┌──
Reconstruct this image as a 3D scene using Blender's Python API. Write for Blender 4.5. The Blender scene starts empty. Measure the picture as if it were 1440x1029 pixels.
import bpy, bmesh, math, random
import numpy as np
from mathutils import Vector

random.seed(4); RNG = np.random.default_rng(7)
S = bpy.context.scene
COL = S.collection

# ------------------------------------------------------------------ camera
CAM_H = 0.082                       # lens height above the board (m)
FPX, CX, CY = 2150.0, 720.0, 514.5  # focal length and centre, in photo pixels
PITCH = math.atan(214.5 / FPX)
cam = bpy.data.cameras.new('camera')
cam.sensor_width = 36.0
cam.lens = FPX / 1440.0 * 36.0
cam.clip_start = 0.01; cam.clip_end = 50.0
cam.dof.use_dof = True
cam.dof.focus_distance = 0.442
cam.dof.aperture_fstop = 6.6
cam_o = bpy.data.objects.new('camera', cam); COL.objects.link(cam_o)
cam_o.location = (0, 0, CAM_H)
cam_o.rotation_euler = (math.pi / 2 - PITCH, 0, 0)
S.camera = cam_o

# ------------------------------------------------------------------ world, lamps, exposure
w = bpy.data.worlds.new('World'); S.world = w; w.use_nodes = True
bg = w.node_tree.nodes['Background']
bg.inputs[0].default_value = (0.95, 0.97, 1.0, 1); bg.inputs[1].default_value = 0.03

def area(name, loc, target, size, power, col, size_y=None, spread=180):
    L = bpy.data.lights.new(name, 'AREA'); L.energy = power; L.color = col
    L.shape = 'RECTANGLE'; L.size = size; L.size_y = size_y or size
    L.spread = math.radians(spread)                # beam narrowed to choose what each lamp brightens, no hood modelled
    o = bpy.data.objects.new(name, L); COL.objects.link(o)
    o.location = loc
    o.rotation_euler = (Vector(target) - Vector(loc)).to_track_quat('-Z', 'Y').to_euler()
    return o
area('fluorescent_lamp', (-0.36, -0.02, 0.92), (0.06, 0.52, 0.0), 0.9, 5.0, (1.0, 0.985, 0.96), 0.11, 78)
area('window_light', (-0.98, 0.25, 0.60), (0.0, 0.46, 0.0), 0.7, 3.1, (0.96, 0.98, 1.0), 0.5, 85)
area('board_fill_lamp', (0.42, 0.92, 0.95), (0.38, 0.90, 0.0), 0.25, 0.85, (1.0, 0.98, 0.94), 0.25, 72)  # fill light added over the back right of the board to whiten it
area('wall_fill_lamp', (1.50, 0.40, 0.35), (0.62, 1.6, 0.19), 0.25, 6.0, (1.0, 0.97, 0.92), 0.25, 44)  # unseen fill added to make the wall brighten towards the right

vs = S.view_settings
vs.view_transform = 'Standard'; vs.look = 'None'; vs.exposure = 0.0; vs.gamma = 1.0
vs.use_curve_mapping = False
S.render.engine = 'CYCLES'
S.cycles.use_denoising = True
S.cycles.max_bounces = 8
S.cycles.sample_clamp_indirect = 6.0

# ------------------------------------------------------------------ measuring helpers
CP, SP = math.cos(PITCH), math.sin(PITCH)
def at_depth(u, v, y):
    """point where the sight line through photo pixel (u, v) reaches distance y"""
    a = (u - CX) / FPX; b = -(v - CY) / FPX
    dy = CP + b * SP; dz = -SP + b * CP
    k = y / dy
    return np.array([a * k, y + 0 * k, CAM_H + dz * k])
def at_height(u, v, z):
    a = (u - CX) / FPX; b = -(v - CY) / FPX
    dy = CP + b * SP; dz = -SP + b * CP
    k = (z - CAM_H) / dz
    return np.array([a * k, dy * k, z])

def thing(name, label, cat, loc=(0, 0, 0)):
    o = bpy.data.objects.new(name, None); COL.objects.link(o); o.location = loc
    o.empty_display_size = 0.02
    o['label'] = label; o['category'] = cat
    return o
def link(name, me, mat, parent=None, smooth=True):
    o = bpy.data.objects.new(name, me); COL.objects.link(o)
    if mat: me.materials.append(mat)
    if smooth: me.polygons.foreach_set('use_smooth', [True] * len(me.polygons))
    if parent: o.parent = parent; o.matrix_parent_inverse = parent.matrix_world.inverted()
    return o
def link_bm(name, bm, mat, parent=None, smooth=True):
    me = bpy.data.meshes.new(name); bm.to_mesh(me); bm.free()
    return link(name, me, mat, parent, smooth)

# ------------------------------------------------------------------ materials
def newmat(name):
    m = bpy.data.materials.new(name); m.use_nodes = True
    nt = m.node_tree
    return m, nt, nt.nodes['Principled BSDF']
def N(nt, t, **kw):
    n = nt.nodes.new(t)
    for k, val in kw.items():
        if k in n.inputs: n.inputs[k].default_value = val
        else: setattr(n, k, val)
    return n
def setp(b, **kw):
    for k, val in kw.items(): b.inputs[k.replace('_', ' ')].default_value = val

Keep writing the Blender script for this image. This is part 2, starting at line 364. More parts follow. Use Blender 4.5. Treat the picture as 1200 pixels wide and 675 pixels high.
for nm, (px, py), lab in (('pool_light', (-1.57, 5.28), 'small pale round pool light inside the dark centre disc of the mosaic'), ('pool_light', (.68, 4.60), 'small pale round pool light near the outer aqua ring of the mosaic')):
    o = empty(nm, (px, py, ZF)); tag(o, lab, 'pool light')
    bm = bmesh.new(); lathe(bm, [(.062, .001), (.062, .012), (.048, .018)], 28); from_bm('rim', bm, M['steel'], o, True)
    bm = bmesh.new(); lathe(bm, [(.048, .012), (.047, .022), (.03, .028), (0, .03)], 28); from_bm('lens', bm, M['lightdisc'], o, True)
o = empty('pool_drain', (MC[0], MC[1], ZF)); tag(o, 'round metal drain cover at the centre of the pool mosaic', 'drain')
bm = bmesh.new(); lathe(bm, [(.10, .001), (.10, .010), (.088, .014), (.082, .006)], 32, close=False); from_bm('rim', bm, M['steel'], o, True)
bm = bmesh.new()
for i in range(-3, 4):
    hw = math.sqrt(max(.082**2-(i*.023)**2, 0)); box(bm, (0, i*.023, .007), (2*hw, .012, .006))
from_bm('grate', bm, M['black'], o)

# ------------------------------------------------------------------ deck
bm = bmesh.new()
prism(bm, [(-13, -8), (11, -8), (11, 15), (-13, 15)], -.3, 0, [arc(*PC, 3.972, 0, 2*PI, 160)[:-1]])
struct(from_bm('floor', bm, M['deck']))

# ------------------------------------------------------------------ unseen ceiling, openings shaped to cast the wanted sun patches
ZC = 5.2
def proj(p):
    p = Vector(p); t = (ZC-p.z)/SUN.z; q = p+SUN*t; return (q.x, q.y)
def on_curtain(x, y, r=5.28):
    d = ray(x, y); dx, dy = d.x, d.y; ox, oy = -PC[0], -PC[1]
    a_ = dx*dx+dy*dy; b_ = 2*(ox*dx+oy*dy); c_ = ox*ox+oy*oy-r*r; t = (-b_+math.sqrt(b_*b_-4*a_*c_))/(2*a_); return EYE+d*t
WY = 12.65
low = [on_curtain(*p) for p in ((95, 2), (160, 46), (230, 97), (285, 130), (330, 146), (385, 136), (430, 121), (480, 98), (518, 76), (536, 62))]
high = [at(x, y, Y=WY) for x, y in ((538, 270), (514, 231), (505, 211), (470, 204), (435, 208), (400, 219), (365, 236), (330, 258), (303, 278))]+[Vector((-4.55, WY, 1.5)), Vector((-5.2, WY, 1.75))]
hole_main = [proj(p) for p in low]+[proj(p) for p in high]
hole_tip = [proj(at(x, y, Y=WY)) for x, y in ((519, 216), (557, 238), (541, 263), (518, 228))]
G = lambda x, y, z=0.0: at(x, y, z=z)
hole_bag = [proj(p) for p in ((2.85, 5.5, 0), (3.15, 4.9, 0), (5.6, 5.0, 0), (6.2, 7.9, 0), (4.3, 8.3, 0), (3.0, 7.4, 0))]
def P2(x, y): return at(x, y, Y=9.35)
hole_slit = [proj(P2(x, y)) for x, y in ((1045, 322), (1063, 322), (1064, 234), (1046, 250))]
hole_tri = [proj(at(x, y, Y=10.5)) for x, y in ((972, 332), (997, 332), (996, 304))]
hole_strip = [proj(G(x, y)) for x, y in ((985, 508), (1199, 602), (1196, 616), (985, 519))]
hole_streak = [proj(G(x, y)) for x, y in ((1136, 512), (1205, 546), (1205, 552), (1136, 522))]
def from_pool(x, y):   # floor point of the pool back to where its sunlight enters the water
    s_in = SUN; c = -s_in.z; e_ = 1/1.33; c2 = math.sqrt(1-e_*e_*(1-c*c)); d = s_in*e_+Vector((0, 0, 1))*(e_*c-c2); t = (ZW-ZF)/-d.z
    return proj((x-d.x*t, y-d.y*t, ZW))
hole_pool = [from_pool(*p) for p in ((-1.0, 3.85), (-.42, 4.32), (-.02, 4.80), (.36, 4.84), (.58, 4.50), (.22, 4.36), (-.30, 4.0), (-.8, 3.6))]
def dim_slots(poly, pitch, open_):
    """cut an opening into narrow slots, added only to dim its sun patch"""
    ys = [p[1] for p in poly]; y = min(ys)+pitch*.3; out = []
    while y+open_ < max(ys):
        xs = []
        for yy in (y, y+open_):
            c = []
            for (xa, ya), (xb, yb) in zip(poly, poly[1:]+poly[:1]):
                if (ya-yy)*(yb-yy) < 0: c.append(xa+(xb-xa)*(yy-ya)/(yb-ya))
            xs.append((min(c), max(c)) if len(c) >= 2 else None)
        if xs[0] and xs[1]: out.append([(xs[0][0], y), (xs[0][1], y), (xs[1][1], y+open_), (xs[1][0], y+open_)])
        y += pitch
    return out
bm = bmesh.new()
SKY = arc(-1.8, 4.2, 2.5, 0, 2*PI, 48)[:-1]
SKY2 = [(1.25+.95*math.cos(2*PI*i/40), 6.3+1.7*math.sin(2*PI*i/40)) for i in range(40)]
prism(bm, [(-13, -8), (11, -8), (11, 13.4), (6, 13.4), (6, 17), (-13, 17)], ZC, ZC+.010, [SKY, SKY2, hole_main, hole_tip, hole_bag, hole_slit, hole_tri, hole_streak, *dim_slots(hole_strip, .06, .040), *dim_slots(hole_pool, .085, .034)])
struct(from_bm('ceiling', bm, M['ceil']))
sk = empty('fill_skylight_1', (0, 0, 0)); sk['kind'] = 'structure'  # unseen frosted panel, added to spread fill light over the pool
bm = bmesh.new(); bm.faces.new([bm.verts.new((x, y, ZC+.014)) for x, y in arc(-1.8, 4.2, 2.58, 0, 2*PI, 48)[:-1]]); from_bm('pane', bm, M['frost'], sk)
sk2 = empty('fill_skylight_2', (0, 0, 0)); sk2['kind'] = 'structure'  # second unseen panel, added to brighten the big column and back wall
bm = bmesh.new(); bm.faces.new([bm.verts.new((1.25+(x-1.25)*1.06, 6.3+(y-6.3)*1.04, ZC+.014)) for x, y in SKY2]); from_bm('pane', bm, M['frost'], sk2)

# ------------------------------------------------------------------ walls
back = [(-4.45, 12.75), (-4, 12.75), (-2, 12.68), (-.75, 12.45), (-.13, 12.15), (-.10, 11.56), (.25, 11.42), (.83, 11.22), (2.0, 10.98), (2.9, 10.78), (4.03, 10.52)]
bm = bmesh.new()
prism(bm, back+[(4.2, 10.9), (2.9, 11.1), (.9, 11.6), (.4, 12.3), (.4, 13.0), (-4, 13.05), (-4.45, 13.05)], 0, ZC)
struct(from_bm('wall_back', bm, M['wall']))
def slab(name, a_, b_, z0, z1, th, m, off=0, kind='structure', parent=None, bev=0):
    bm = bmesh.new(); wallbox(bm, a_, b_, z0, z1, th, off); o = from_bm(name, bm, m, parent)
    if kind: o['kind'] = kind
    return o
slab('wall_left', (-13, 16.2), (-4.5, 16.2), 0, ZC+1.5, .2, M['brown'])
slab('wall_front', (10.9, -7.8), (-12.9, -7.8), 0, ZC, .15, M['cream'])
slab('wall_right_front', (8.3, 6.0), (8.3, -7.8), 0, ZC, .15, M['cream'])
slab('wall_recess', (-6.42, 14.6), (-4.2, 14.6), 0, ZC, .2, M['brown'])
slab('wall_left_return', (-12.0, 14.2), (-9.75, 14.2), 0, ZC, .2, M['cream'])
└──
WHAT YOU SHOULD DO: Up to and including the line with "COL = S.collection", print every line of the records from the start.

FINISHED ANSWER:
Reconstruct this image as a 3D scene using Blender's Python API. Write for Blender 4.5. The Blender scene starts empty. Measure the picture as if it were 1440x1029 pixels.
import bpy, bmesh, math, random
import numpy as np
from mathutils import Vector

random.seed(4); RNG = np.random.default_rng(7)
S = bpy.context.scene
COL = S.collection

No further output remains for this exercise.